I paused, but he was a sweet old guy having breakfast with his grandson, and I liked the sound of the hostel, so I wrote it down for him. After I finished my breakfast and paid the check, I gave him and his grandson a smile and headed out. When I started the bike I could see them both waving furiously at me through the window. I revved the motorcycle extraloud for the kid, who went nuts, then I raised a hand at them and pulled out of the parking lot.

•   •   •

A
LTHOUGH THE MORNING
was clear, there were still deep puddles on the road from the heavy rain the day before, some more like rivers than puddles, so by mid-morning my feet were soaked again—not to give the impression my boots had actually dried overnight, because they hadn't.
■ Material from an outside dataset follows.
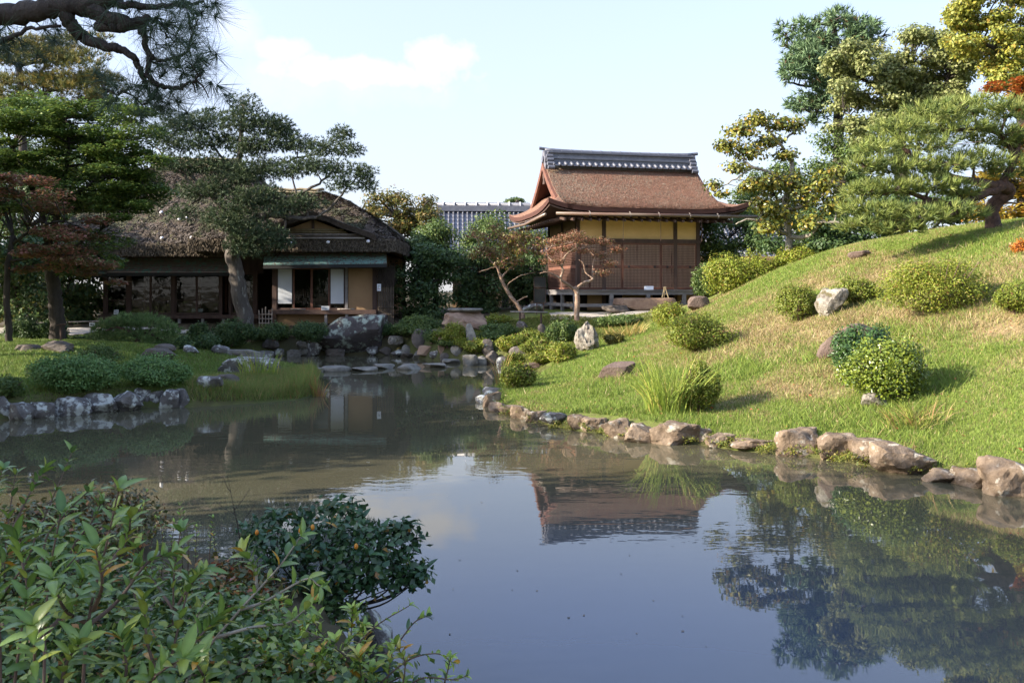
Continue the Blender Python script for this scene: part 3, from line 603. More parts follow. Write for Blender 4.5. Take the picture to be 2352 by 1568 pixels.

I had crossed over into Pennsylvania by the time the torrential rain began again, appearing out of a clear blue sky like a magic trick, and this time I was on a two-lane highway headed toward Philadelphia. When my tires started hydroplaning across the road I slowed down, crouched behind my windshield, and struggled against the suction of enormous trucks whipping past me, waves of water crashing into my left side. I struggled to find the safety of someone else's wake, but the road was too busy, with too many lanes. It would have been best to pull over, but there was nowhere obvious, and moving at a diagonal through the quickly moving water was treacherous, so I kept going. The rush of traffic and the water beneath my tires had sucked me up into its chaotic flow. As the highway became a river, all of its travelers seemed to become one. An enormous, snaking body with more momentum than any one vehicle could possess alone.

Forging ahead, I endured the battle into the late afternoon, when the rain eased and the sun emerged, somewhat sheepishly. I took my next exit, which spit me out near a shopping plaza, and swooped around the parking lot until I spotted a Starbucks. It would have to do, I thought to myself, and parked.